→ **Task brief**
Copy everything from the line with "Generate a Blender" down to the line with "vs.exposure = 0.62", inclusive of both, exactly as written; leave out all pictures.

→ **Records provided**
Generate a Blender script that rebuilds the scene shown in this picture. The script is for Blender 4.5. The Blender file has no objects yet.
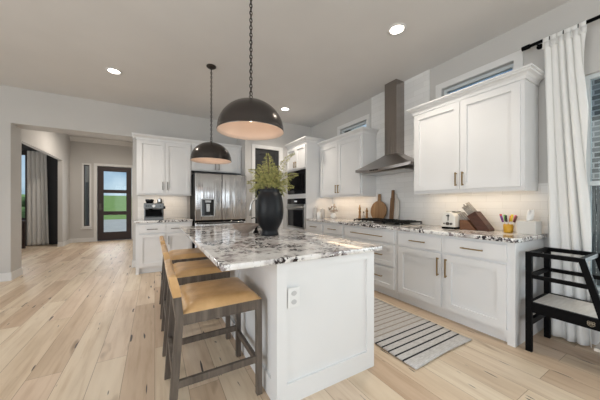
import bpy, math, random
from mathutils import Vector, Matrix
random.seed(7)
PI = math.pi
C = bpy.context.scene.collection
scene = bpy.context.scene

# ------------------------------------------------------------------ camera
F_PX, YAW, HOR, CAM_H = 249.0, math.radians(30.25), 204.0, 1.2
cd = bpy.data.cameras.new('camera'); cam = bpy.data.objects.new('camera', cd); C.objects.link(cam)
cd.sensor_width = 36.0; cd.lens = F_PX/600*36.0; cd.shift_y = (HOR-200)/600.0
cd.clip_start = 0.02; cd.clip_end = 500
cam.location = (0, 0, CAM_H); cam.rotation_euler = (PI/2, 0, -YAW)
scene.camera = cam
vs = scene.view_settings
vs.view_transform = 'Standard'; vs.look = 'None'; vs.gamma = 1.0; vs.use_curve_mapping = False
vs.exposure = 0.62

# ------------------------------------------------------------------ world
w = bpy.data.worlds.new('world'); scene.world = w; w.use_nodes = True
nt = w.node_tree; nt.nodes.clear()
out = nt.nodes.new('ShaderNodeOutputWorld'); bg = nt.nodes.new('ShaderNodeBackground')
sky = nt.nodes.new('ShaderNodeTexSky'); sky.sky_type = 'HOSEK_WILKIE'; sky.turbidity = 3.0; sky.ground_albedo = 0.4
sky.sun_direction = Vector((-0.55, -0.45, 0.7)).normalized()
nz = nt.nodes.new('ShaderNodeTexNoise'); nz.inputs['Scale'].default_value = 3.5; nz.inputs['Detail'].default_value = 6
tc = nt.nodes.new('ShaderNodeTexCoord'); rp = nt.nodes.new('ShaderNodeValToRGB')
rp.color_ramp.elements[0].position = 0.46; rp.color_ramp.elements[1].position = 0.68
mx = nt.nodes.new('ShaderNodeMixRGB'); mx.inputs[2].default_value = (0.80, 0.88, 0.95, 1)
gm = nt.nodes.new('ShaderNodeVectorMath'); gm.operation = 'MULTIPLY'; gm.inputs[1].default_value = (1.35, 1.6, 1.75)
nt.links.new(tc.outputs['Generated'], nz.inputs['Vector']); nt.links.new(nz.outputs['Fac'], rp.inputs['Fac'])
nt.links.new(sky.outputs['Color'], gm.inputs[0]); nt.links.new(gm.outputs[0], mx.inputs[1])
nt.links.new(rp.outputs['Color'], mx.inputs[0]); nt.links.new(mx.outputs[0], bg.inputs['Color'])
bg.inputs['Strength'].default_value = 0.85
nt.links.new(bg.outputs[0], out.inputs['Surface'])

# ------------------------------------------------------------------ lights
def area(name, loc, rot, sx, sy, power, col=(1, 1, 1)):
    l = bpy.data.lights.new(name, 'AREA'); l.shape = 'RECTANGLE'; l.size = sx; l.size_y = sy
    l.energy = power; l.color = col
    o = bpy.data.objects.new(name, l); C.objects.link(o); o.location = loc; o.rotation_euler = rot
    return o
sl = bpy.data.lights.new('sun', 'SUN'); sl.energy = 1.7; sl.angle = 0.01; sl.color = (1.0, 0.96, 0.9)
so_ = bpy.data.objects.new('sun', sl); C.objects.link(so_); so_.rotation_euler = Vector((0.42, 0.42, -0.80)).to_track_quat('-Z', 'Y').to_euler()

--

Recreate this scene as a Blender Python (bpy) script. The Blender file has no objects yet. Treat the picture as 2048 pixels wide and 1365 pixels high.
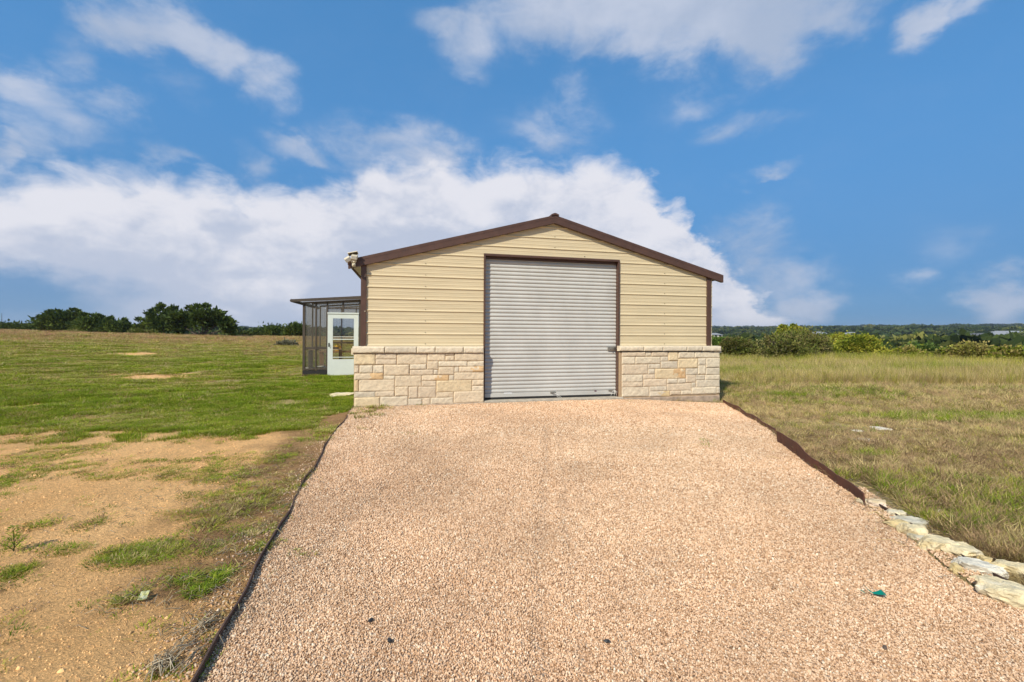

→ **Full response**
Generate a Blender script that rebuilds the scene shown in this picture. The script is for Blender 4.5. The Blender file has no objects yet.
import bpy, math, random
from mathutils import Vector, Matrix
random.seed(7)
PI = math.pi
C = bpy.context.scene.collection
scene = bpy.context.scene

# ------------------------------------------------------------------ camera
F_PX, YAW, HOR, CAM_H = 249.0, math.radians(30.25), 204.0, 1.2
cd = bpy.data.cameras.new('camera'); cam = bpy.data.objects.new('camera', cd); C.objects.link(cam)
cd.sensor_width = 36.0; cd.lens = F_PX/600*36.0; cd.shift_y = (HOR-200)/600.0
cd.clip_start = 0.02; cd.clip_end = 500
cam.location = (0, 0, CAM_H); cam.rotation_euler = (PI/2, 0, -YAW)
scene.camera = cam
vs = scene.view_settings
vs.view_transform = 'Standard'; vs.look = 'None'; vs.gamma = 1.0; vs.use_curve_mapping = False
vs.exposure = 0.62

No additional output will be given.